▶ _Data_
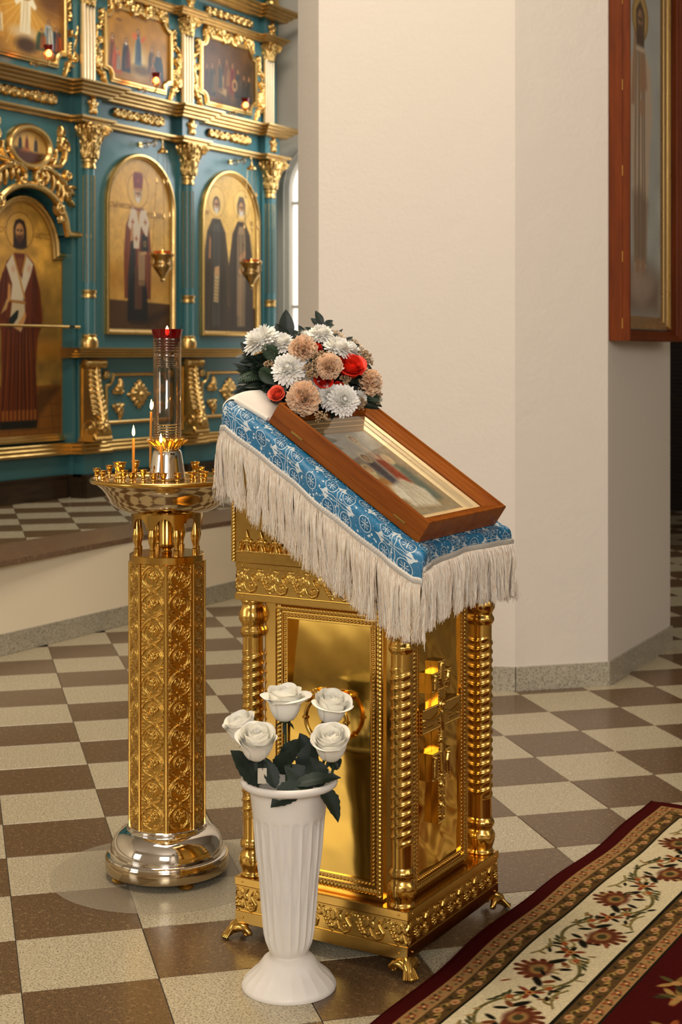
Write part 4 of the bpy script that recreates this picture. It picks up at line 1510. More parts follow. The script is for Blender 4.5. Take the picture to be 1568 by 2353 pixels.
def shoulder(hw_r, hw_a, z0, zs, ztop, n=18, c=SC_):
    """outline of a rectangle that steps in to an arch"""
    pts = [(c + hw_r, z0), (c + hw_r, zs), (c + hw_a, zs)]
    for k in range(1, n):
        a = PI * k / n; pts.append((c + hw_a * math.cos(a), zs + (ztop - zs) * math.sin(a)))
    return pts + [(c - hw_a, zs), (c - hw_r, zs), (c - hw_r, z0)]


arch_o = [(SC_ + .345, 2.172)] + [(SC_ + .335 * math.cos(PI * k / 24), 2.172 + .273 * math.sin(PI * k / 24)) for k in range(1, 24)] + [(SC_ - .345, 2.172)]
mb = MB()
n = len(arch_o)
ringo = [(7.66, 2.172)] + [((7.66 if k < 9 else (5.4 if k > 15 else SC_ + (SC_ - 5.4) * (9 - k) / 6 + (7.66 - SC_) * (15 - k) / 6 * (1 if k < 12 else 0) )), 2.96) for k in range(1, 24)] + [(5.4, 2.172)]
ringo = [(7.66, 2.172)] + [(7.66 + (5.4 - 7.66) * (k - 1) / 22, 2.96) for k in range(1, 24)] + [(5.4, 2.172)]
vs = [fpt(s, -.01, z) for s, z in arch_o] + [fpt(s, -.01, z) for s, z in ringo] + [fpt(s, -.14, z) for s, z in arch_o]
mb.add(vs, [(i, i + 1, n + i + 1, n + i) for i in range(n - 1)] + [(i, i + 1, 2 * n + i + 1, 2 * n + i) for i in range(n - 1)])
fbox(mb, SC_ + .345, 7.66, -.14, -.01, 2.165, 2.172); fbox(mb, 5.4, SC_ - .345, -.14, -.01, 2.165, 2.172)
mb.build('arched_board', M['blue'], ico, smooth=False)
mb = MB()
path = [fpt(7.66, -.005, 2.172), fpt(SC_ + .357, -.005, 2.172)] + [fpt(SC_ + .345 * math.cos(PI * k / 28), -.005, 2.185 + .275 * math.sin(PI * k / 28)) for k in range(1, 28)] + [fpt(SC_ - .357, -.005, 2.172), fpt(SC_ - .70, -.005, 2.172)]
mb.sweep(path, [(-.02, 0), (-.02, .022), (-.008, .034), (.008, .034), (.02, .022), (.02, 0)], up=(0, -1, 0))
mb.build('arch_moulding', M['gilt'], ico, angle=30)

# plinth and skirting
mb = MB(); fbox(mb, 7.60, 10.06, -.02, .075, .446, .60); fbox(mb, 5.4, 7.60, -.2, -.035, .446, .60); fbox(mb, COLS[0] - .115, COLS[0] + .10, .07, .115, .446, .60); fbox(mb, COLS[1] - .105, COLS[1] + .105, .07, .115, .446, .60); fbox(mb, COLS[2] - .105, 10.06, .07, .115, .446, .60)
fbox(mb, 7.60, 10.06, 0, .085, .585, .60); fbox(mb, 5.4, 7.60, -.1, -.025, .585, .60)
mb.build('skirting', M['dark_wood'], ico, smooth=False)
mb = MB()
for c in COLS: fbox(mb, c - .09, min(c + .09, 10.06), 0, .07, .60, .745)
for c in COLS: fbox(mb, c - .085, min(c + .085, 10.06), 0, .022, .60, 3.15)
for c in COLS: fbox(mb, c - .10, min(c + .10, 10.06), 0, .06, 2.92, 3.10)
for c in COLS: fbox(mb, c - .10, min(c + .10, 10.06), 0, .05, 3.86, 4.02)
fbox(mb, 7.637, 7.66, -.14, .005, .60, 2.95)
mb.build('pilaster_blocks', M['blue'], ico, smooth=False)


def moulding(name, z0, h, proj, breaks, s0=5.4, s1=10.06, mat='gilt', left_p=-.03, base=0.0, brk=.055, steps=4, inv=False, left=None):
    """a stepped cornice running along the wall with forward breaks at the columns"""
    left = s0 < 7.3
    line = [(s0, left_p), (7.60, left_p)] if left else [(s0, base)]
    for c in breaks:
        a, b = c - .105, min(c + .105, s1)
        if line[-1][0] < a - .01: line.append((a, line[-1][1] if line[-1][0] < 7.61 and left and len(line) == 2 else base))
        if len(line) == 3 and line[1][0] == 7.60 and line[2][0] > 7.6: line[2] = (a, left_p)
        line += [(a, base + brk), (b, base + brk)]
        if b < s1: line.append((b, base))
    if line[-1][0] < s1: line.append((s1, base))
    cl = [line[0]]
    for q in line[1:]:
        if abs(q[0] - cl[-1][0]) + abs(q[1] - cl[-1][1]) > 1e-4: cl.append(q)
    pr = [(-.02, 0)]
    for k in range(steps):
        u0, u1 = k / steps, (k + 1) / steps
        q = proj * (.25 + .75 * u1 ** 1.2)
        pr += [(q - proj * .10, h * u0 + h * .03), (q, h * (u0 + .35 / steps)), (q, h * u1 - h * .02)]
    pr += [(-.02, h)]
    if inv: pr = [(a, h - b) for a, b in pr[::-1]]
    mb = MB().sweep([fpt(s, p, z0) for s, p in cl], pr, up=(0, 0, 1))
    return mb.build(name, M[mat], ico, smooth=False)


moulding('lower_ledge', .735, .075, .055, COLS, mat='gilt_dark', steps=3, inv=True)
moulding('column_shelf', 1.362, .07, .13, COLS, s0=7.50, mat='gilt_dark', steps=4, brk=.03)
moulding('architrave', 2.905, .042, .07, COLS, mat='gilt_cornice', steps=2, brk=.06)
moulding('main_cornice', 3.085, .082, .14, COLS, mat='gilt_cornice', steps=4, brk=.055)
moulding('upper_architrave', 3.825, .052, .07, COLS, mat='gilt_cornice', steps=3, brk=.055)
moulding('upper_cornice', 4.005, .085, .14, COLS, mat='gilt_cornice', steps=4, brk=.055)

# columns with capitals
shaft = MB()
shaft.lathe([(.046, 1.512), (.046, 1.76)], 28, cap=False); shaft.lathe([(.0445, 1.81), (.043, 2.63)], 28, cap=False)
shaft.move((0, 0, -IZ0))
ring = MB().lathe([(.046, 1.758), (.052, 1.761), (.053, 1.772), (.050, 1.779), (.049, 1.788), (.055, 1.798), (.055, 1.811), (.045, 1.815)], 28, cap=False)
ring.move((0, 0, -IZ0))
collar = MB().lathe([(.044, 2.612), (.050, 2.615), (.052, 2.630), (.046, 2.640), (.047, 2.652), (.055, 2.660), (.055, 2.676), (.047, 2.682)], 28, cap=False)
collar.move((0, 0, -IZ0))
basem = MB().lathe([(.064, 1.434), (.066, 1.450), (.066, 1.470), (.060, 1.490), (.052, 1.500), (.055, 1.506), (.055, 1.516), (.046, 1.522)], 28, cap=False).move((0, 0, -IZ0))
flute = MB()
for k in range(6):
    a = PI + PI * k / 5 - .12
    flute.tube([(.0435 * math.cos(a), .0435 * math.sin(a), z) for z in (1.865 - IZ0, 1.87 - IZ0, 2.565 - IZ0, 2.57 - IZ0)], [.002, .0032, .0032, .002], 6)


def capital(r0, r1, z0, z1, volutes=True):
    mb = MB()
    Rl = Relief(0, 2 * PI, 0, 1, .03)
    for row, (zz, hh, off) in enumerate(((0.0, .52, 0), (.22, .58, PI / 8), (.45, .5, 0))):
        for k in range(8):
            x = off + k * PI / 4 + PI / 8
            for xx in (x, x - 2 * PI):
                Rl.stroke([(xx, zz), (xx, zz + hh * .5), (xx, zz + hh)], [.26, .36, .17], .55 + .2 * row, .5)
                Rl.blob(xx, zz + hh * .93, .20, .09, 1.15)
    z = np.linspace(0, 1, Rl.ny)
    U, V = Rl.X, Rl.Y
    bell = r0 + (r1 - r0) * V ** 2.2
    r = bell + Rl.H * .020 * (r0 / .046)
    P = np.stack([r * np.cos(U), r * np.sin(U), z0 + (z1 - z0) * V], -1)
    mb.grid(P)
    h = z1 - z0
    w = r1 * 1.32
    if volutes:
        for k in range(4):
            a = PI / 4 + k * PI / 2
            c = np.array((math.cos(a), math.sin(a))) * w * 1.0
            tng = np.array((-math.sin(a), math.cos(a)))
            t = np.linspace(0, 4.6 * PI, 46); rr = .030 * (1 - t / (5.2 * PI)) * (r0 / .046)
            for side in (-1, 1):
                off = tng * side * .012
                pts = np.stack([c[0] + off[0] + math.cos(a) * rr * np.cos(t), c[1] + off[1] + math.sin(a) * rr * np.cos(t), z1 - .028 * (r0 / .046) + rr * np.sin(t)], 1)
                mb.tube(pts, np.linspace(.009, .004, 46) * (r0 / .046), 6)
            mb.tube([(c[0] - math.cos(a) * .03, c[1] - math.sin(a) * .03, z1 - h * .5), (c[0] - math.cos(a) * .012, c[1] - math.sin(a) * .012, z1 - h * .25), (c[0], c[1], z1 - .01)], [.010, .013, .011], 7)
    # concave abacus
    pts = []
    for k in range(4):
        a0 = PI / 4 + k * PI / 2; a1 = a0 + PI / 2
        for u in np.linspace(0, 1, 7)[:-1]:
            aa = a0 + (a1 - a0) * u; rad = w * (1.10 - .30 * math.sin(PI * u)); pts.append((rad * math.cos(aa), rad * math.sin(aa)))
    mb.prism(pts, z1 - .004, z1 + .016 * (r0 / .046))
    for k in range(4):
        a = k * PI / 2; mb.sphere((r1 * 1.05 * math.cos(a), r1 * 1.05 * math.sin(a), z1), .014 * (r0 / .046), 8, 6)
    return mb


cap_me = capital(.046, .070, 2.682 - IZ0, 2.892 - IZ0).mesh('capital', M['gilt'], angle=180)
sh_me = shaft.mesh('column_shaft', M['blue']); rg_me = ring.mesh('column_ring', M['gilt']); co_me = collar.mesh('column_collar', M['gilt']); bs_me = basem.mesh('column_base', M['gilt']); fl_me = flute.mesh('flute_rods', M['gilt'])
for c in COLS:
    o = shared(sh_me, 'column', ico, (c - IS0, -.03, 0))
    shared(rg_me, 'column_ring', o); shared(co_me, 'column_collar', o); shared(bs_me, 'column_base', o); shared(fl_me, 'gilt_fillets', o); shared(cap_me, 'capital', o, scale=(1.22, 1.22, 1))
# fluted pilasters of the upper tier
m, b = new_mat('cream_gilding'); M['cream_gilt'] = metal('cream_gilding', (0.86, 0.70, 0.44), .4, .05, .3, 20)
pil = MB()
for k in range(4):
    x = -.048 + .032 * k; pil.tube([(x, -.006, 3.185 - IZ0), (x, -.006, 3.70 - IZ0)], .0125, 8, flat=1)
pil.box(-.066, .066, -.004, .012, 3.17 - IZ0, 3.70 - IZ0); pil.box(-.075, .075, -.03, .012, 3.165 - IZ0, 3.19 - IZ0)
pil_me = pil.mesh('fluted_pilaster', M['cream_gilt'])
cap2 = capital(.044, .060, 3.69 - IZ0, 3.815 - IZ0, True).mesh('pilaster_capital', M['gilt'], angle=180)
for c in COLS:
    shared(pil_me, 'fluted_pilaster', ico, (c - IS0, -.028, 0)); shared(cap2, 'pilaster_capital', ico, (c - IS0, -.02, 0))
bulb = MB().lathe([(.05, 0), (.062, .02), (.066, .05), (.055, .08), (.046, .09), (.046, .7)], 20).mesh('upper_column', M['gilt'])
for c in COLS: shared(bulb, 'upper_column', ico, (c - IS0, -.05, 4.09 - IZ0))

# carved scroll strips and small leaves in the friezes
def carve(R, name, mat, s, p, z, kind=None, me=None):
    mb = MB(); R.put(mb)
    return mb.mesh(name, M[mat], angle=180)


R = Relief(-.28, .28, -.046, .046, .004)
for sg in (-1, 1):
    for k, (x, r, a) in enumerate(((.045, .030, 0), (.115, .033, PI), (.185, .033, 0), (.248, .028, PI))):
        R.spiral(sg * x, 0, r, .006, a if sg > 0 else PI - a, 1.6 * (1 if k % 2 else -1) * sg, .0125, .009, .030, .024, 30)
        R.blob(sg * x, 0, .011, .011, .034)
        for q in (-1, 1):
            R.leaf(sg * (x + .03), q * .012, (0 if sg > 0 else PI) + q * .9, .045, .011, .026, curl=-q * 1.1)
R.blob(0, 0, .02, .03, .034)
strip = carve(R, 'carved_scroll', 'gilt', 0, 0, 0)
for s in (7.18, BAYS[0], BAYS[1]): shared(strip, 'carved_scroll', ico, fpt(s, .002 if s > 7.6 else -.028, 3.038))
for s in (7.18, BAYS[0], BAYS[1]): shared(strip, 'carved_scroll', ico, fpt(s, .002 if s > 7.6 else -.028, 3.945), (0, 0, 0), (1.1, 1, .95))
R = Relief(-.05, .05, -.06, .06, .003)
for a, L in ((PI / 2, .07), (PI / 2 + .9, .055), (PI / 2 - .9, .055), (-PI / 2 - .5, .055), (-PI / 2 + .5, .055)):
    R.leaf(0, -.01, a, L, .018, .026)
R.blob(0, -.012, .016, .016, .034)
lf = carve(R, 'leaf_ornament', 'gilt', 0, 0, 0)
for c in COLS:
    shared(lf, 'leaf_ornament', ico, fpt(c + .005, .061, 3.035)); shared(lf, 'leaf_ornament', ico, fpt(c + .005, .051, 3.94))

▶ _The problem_
Give again, word for word, every line from the top of the data above to the line holding "return pts +", inclusive, with the pictures left out.

▶ _Result for this task_
Write part 4 of the bpy script that recreates this picture. It picks up at line 1510. More parts follow. The script is for Blender 4.5. Take the picture to be 1568 by 2353 pixels.
def shoulder(hw_r, hw_a, z0, zs, ztop, n=18, c=SC_):
    """outline of a rectangle that steps in to an arch"""
    pts = [(c + hw_r, z0), (c + hw_r, zs), (c + hw_a, zs)]
    for k in range(1, n):
        a = PI * k / n; pts.append((c + hw_a * math.cos(a), zs + (ztop - zs) * math.sin(a)))
    return pts + [(c - hw_a, zs), (c - hw_r, zs), (c - hw_r, z0)]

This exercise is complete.